C++ address value and sizeof

669 views Asked by At

On my computer. When I test the code:

int main()
{
    int i=123;
    return 0;
}

using

g++ -g test.cpp -o test

I found when I enter:

print &i            output: 0x7fffffffe18c
print sizeof(&i)    output: 8

I was confused, the address of i is 6 byte, why sizeof(&i)==8? Thanks a lot

3

There are 3 answers

1
Tim On BEST ANSWER

When you do this, you are getting the address of i

print &i            output: 0x7fffffffe18c

The output show the address number that the variable i is stored, but printf will remove the leading zero, so you could only see 0x7fffffffe18c instead of 0x00007fffffffe18c, you could use a debugger to verify it

When you call sizeof(&i)

print sizeof(&i)    output: 8

You getting 8 bytes, because you are getting the sizeof the address and not the variable i size, if you want to get the variable size just do

sizeof(i)
0
kfsone On

sizeof works with types, not values, because values must ultimately be stored in a container of some type, and the compiler usually can't predict what value a variable is going to have to hold at compile time:

void f(int* ptr);  // does it need to hold 0? 1000? 1<<27?

When you write

sizeof(i);
size_t f(int* ptr) { return sizeof(ptr); }

is actually treated as equivalent to

sizeof decltype(i);
size_t f(int* ptr) { return sizeof(decltype(ptr)); }

where decltype(i) evaluates to whatever type i was declared as:

int i; :- decltype(i) evaluates to "int"
int* i; :- decltype(i) evaluates to "int*"
int*& i; :- decltype(i) evaluates to "int*&"

and in f

sizeof(ptr) :- decltype(ptr) evaluates to "int*"
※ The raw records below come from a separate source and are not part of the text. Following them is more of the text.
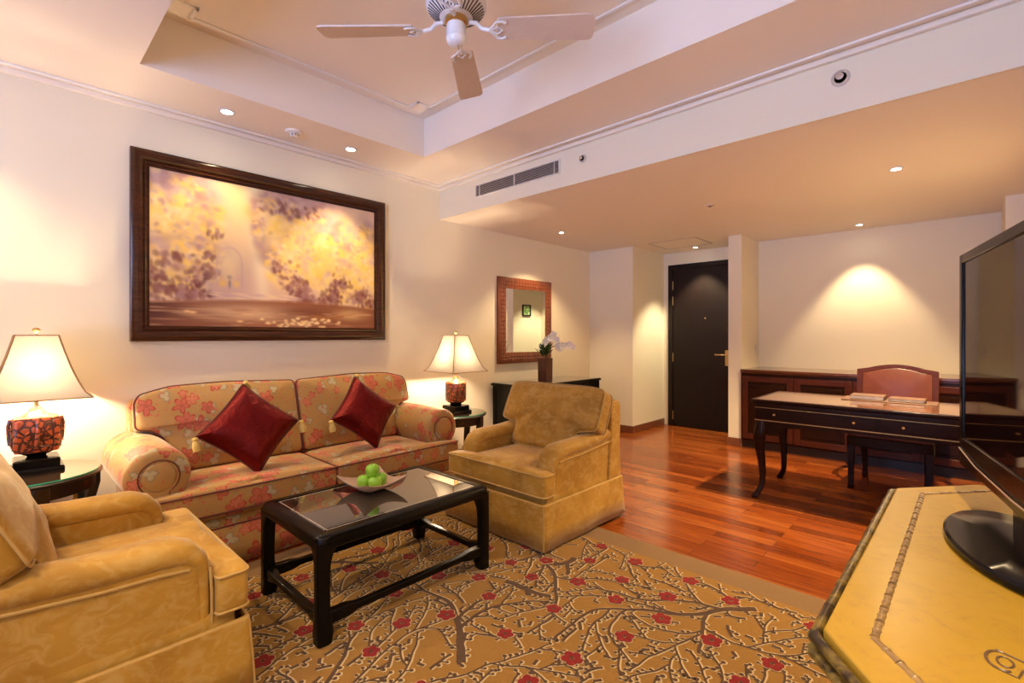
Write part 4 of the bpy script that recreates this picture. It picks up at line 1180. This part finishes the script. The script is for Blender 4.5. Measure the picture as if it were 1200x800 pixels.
# ------------------------------------------------------------------ credenza
cz = .875; c0, c1, cf = PX1+.006, .209, 5.70
cr = thing('credenza', 'long panelled mahogany cabinet built along the niche wall', 'cabinet', ((c0+c1)/2, (cf+CY)/2, 0))
hx, hy = (c1-c0)/2, (CY-cf)/2-.003
G().add(box(-hx, hx, -hy, hy, .09, cz-.045)).build('body', 'mahogany_dark', cr, bevel=.002)
G().add(box(-hx, hx, -hy+.04, hy, 0, .09)).build('plinth', 'dark_wood', cr)
M['cred_top'] = wood('credenza_top', (.06, .016, .008), (.13, .035, .016), rough=.15, axis='X', coat=.5)
G().add(box(-hx, hx, -hy-.03, hy, cz-.028, cz)).add(box(-hx, hx, -hy-.016, hy, cz-.045, cz-.028)).build('top', 'cred_top', cr, bevel=.005)
nd = 4; dw = (2*hx-.03)/nd
for i_ in range(nd):
    x0 = -hx+.015+i_*dw+.003; x1 = x0+dw-.006; z0, z1 = .11, cz-.075
    g = G(); s = .06; y = -hy
    g.add(box(x0, x0+s, y-.018, y, z0, z1)); g.add(box(x1-s, x1, y-.018, y, z0, z1))
    g.add(box(x0+s, x1-s, y-.018, y, z0, z0+s)); g.add(box(x0+s, x1-s, y-.018, y, z1-s, z1))
    dd = g.build('cabinet_door', 'mahogany', cr, bevel=.003)
    G().add(box(x0+s, x1-s, y-.008, y, z0+s, z1-s)).add(box(x0+s+.03, x1-s-.03, y-.014, y-.008, z0+s+.03, z1-s-.03)).build('panel', 'mahogany_dark', dd, bevel=.004)
    kx = x1-.03 if i_ % 2 == 0 else x0+.03
    G().add(sphere((kx, y-.028, .52), .010)).build('knob', 'brass', dd)

# ------------------------------------------------------------------ writing desk
dz = .76; DX, DY = -.44, 4.36; dhx, dhy = .795, .37
dk = thing('writing_desk', 'dark mahogany writing desk with curved legs and shiny top', 'desk', (DX, DY, 0))
M['desk_top'] = wood('desk_top_polish', (.14, .06, .03), (.22, .10, .05), rough=.10, axis='X', coat=.8)
G().add(prism(rounded([(-dhx, -dhy), (dhx, -dhy), (dhx, dhy), (-dhx, dhy)], .03, 4), dz-.022, dz)).build('top', 'mahogany_dark', dk, bevel=.006, seg=3)
G().add(box(-dhx+.035, dhx-.035, -dhy+.035, dhy-.035, dz-.002, dz+.001)).build('top_inset', 'desk_top', dk)
G().add(box(-dhx+.012, dhx-.012, -dhy+.012, dhy-.012, dz-.06, dz-.022)).build('top_moulding', 'mahogany_dark', dk, bevel=.008, seg=3)
G().add(box(-dhx+.03, dhx-.03, -dhy+.03, dhy-.03, .60, dz-.06)).build('case', 'mahogany_dark', dk, bevel=.002)
for z in (.598, .696):
    g = G(); e = .026
    ring_band(-dhx+e, dhx-e, -dhy+e, dhy-e, .008, z, z+.006).build('brass_line', 'brass', dk)
for (x0, x1, ks) in ((-dhx+.05, -.012, (-.63, -.135)), (-.006+.01, dhx-.05, (.13, .63))):
    dr = G().add(box(x0, x1, -dhy+.018, -dhy+.03, .610, .692)).build('drawer', 'mahogany_dark', dk, bevel=.002)
    for kx in ks:
        G().add(lathe([(.008, 0), (.008, .002), (.003, .005), (.003, .010), (.006, .013), (.006, .016), (.001, .018)], 12), 0, T(kx, -dhy+.018, .652, 90)).build('knob', 'brass', dr)
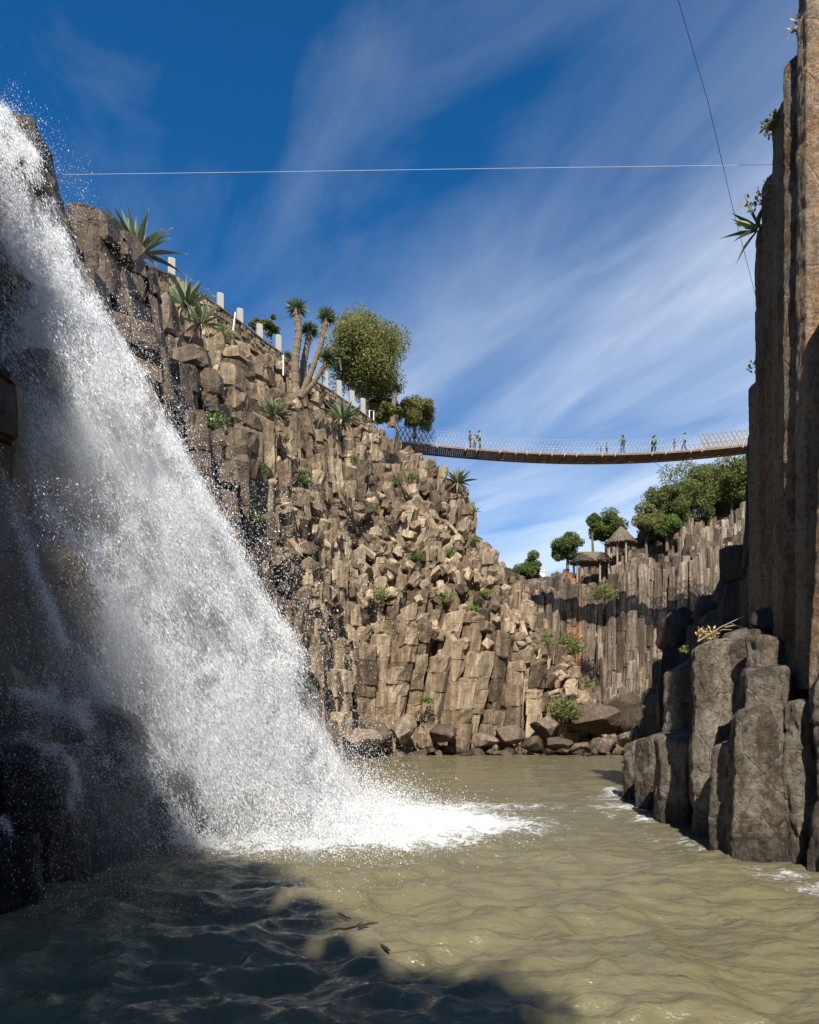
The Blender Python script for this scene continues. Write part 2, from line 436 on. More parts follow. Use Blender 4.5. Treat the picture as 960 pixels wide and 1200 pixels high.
def _lf(x, y):
    sh, px, yy_, D_, Zp = _sec(x, y)
    z = np.full(len(px), -3.); k = np.zeros(len(px))
    for m in range(4):
        u = (yy_ - D_[:, m]) / np.maximum(D_[:, m + 1] - D_[:, m], 1e-3); g = (u >= 0) & (u <= 1)
        z = np.where(g, Zp[:, m] + (Zp[:, m + 1] - Zp[:, m]) * u, z); k = np.where(g, m + u, k)
    over = yy_ > D_[:, 4]; beyond = yy_ - D_[:, 4]
    z = np.where(over, Zp[:, 4] - np.where(px > 515, np.clip(beyond - 5, 0, 99) * 2.5, 0), z); k = np.where(over, 4 + beyond, k)
    ok = (px < 706) & (yy_ > D_[:, 0]) & (z > -3)
    z = np.where(ok, z, -3)
    return z.reshape(sh), np.where(ok, k, -1).reshape(sh), px.reshape(sh)
def h_left(x, y):
    z, k, px = _lf(x, y)
    wgt = np.clip(k / .5, 0, 1) * np.clip((4.0 - k) / .8, .12, 1)
    lump = n2(x, y, 4.2, 3) * 2.2 + n2(x, y, 2.0, 5, 2) * 1.0
    lump = lump - 2.6 * np.exp(-((px - 404 - 3 * n2(x, y, 2, 6)) / 5.5) ** 2) * (k < 1.9) - 1.8 * np.exp(-((px - 352) / 4.0) ** 2) * (k < 2.2)
    return np.where(k >= 0, z + lump * wgt, -3)
def calm_left(x, y):
    z, k, px = _lf(x, y); return np.clip((4.0 - k) / .7, .22, 1)
def lean_left(x, y):
    a = math.sin(x * .35 + 1.3) * .5 + math.sin(y * .27 + x * .13) * .5
    return (.10 * min(1, max(0, (x + 6) / 6)) + a * .13, -.05 + a * .08)

mb = MB()
def zone(f):
    def g(x, y):
        z, k, px = _lf(x, y)
        return (k > -.5) & (k < 6.5) & (y > 5) & (y < 66) & f(k, px, x, y)
    return g
near_ = lambda k, px, x, y: px + 18 * n2(x, y, 3, 61) < 318
low_ = lambda k, px, x, y: k + .25 * n2(x, y, 3, 62) - np.clip((px - 430) / 900, 0, .3) < 1.75
cl = voronoi_cells((-26, 17), (4, 68), 1.28, .3, zone(lambda k, px, x, y: near_(k, px, x, y)), 4)
column_field(mb, cl, h_left, depth=1.6, joint=(.7, 1.9), hj=1.05, lean=lean_left, calm=calm_left, seed=5, gap=.06, drop=.24, tilt=.32, rough=.05, off=.10, spacing=1.28, bev=.12)
cl = voronoi_cells((-26, 17), (4, 68), 1.22, .3, zone(lambda k, px, x, y: ~near_(k, px, x, y) & low_(k, px, x, y)), 14)
column_field(mb, cl, h_left, depth=2.0, joint=(.7, 2.2), hj=.62, lean=lean_left, calm=calm_left, seed=6, gap=.05, drop=.12, tilt=.22, rough=.045, off=.07, spacing=1.22, bev=.06)
cl = voronoi_cells((-26, 17), (4, 68), .88, .29, zone(lambda k, px, x, y: ~near_(k, px, x, y) & ~low_(k, px, x, y)), 24)
column_field(mb, cl, h_left, depth=1.6, joint=(.5, 1.8), hj=.48, lean=lean_left, calm=calm_left, seed=7, gap=.05, drop=.10, tilt=.25, rough=.035, off=.07, spacing=.88, bev=.05)
# broken blocks lying on the rubble slope
r = np.random.default_rng(21)
cnt = 0
while cnt < 260:
    x = r.uniform(-12, 14); y = r.uniform(20, 60)
    kk = _lf(np.array([x]), np.array([y]))[1][0]
    pxx = 480 + F * x / y
    if kk < 1.25 or kk > 3.3 or pxx < 320: continue
    zz = float(h_left(np.array([x]), np.array([y]))[0])
    n = r.integers(5, 8); a0 = r.uniform(0, 6.28); rad = r.uniform(.24, .5)
    poly = np.array([[math.cos(a0 + 6.283 * k / n), math.sin(a0 + 6.283 * k / n)] for k in range(n)]) * rad * r.uniform(.8, 1.15, (n, 1))
    t = MB(); hh = r.uniform(.5, 1.3)
    block(t, np.zeros(2), poly, -hh / 2, hh / 2, (0, 0), r, 0, bev=.07, tilt=.12, rough=.03)
    E = np.array(Euler((r.normal(.3, .5), r.normal(.45, .45), r.uniform(0, 6.28))).to_matrix())
    v = np.concatenate(t.v) @ E.T + np.array([x, y, zz + r.uniform(.0, .45)])
    rn = r.random()
    mb.v.append(v); 
    for l_, tt in zip(t.loops, t.tot):
        mb.loops.append(l_ + mb.n); mb.tot.append(tt); mb.attr.append(np.full(len(tt), rn)); mb.mi.append(np.zeros(len(tt)))
    mb.n += len(v); cnt += 1
o = mb.obj('left_cliff', M_left); tag(o, kind='structure')
terrain('left_plateau', (-70, 17), (-14, 90), .9, lambda x, y: h_left(x, y) - .8, M_soil)

# ---- far cliff
FB = [(4, 70), (12, 70.5), (17, 71.5), (20.5, 73), (24, 71), (28, 73.5), (31, 72), (35, 74), (46, 72), (60, 72)][::-1]
FP = []
for X, zt, slope in [(4, 15, 0), (12, 15.5, 0), (17, 16.5, 0), (20.5, 17, 0), (24, 17.2, 1), (28, 18.6, 2), (31, 20.0, 2.6), (35, 21.8, 3), (46, 25, 3.5), (60, 26, 4)]:
    FP.append([(0, 0), (.7, 4), (2.6, 5.0), (3.2, zt), (6, zt + .8 + slope), (11, zt + 2.0 + slope * 1.6), (40, zt + 3 + slope * 2)])
FP = FP[::-1]
_ff = polyline_field([(x, y) for x, y in FB], FP)
def h_far(x, y):
    z, d, s = _ff(x, y); d = -d if False else d
    lump = (n2(x, y, 6, 13) * 2.0 + n2(x, y, 2.2, 14, 2) * 1.3) * np.clip(d / 3, 0, 1) * np.clip((z - 6) / 5, 0, 1)
    return np.where(d > 0, z + lump, -3)
# make sure the land side is the far side
if h_far(np.array([20.]), np.array([85.]))[0] < 0:
    FB = FB[::-1]; FP = FP[::-1]; _ff = polyline_field(FB, FP)
cf = voronoi_cells((4, 50), (66, 92), .80, .30, lambda x, y: (_ff(x, y)[1] > -.3) & (_ff(x, y)[1] < 13), 9)
mb = MB()
column_field(mb, cf, h_far, depth=2.0, joint=(1.3, 6), hj=.42, lean=lambda x, y: (0.0, 0), seed=15, drop=.12, tilt=.25, rough=.04, off=.06, spacing=.86, bev=.07, gap=.05)
o = mb.obj('far_cliff', M_far); tag(o, kind='structure')
terrain('far_plateau', (3, 120), (66, 170), 1.6, lambda x, y: h_far(x, y) - .8, M_soil)

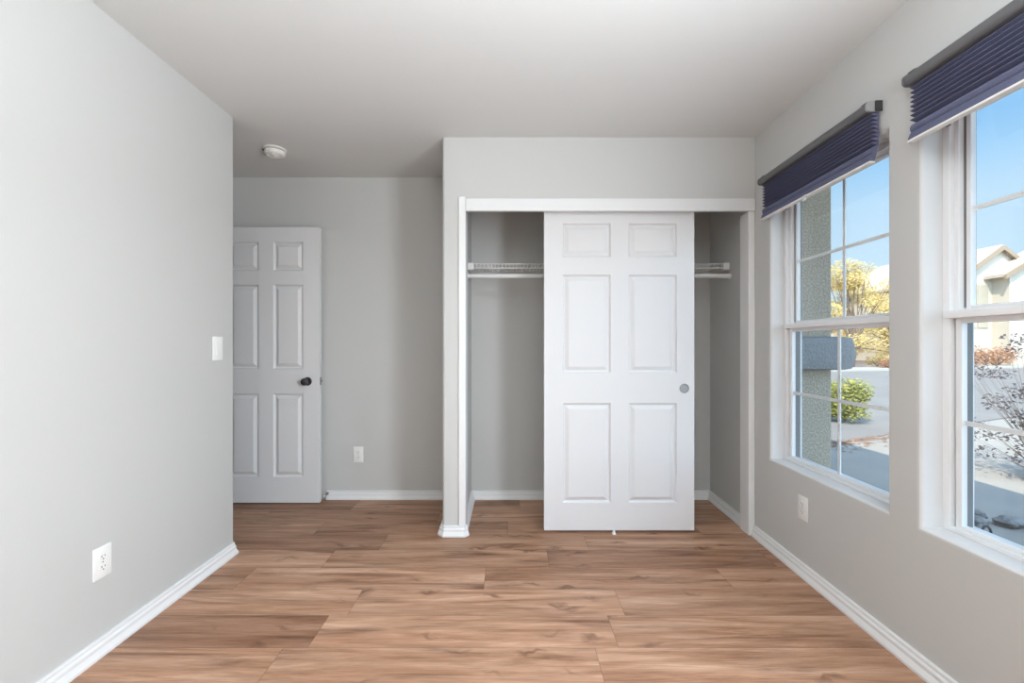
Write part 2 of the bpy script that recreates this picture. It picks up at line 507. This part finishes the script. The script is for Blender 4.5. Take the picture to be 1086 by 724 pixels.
window('window_1', W1[0], 'white single-hung window nearer the closet, stucco pillar outside')
window('window_2', W2[0], 'white single-hung window at the right edge, beige house outside')
window('added_window_3', W3[0], 'added white single-hung window beside the camera, out of view, made up for fill light')  # added out of view to go with the fill light

window('added_window_4', W4[0], 'added white single-hung window behind the camera, out of view, made up for room light')  # unseen, added to help light the room

# ------------------------------------------------------------------ doors
def door_slab(name, w, h, t, cols, rows, parent, m='door'):
    """six-panel slab, local x 0..w, y 0..t (y=0 faces the camera), z 0..h"""
    bm = bmesh.new()
    xs = [0] + [x for c in cols for x in c] + [w]; zs = [0] + [z for r_ in rows for z in r_] + [h]
    pan = {(2*i+1, 2*j+1) for i in range(len(cols)) for j in range(len(rows))}
    for side in (0, 1):
        y = 0 if side == 0 else t; sg = 1 if side == 0 else -1
        V = {(i, j): bm.verts.new((xs[i], y, zs[j])) for i in range(len(xs)) for j in range(len(zs))}
        for i in range(len(xs)-1):
            for j in range(len(zs)-1):
                q = [V[(i, j)], V[(i+1, j)], V[(i+1, j+1)], V[(i, j+1)]]
                if (i, j) not in pan:
                    bm.faces.new(q); continue
                x0, x1, z0, z1 = xs[i], xs[i+1], zs[j], zs[j+1]
                prev = q
                for ins, dep in ((.003, .005), (.007, .0135), (.012, .0155), (.016, .0150), (.036, .0025), (.040, .0010)):
                    cur = [bm.verts.new((a, y+sg*dep, b)) for a, b in ((x0+ins, z0+ins), (x1-ins, z0+ins), (x1-ins, z1-ins), (x0+ins, z1-ins))]
                    for k in range(4):
                        bm.faces.new((prev[k], prev[(k+1) % 4], cur[(k+1) % 4], cur[k]))
                    prev = cur
                bm.faces.new(prev)
        if side == 0: V0 = V
    nx, nz = len(xs)-1, len(zs)-1
    for i in range(nx):
        for j in (0, nz):
            bm.faces.new((V0[(i, j)], V0[(i+1, j)], V[(i+1, j)], V[(i, j)]))
    for j in range(nz):
        for i in (0, nx):
            bm.faces.new((V0[(i, j)], V0[(i, j+1)], V[(i, j+1)], V[(i, j)]))
    return obj(name, bm, m, parent)

# entry door, open against the far wall
EX, EY = -1.413-.795, 3.285
d1 = S(empty('door_1', (EX, EY, .008)), 'white six-panel entry door standing open before the far wall', 'door')
k = 1/142.5
px = lambda u: (u-226.4)*k
pz = lambda v: 1.175 - (v-366)*k - .008
door_slab('door_panel', .795, 2.042, .035,
          [(px(243.8), px(275.3)), (px(290.8), px(322.3))],
          [(pz(505.1), pz(417.3)), (pz(391), pz(302)), (pz(287.1), pz(256.8))], d1)
bm = bmesh.new()
kx, kz = px(327.2), pz(404)
lathe(bm, [(.000, .002), (.031, .001), (.032, -.004), (.027, -.010), (.012, -.012), (.011, -.030), (.020, -.036), (.0275, -.046), (.028, -.054), (.024, -.062), (.012, -.066), (.004, -.0665)], 28, 'Y', (kx, 0, kz))
obj('knob', bm, 'pewter', d1, smooth=True)
bm = bmesh.new()
lathe(bm, [(.000, .033), (.031, .034), (.032, .039), (.027, .045), (.012, .047), (.011, .060), (.020, .066), (.0275, .076), (.028, .084), (.024, .092), (.010, .096)], 28, 'Y', (kx, 0, kz))
obj('knob', bm, 'pewter', d1, smooth=True)
bm = bmesh.new()
box(bm, .7935, .7965, .006, .030, kz-.028, kz+.028)
box(bm, .7965, .809, .011, .025, kz-.006, kz+.010, .002)
obj('latch', bm, 'nickel', d1)
bm = bmesh.new()
for hz in (.25, 1.02, 1.80):
    box(bm, -.004, .002, .030, .037, hz-.045, hz+.045); lathe(bm, [(.006, hz-.045), (.006, hz+.045)], 10, 'Z', (-.005, .037, 0))
obj('hinges', bm, 'nickel', d1)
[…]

You compiled a 64-bit executable so pointers have to be able to hold values [0,1^64), which requires 64-bits or 8 bytes.

#include <cstdio>

int main()
{
    int i = 10;
    printf("i = %d, &i = %0p, sizeof(&i) = %d\n", i, &i, sizeof(&i));
}

On a 32-bit machine: http://ideone.com/htfy9R

0
caustik On

The address is actually 0x00007fffffffe18c, print doesn't display the leading zeros.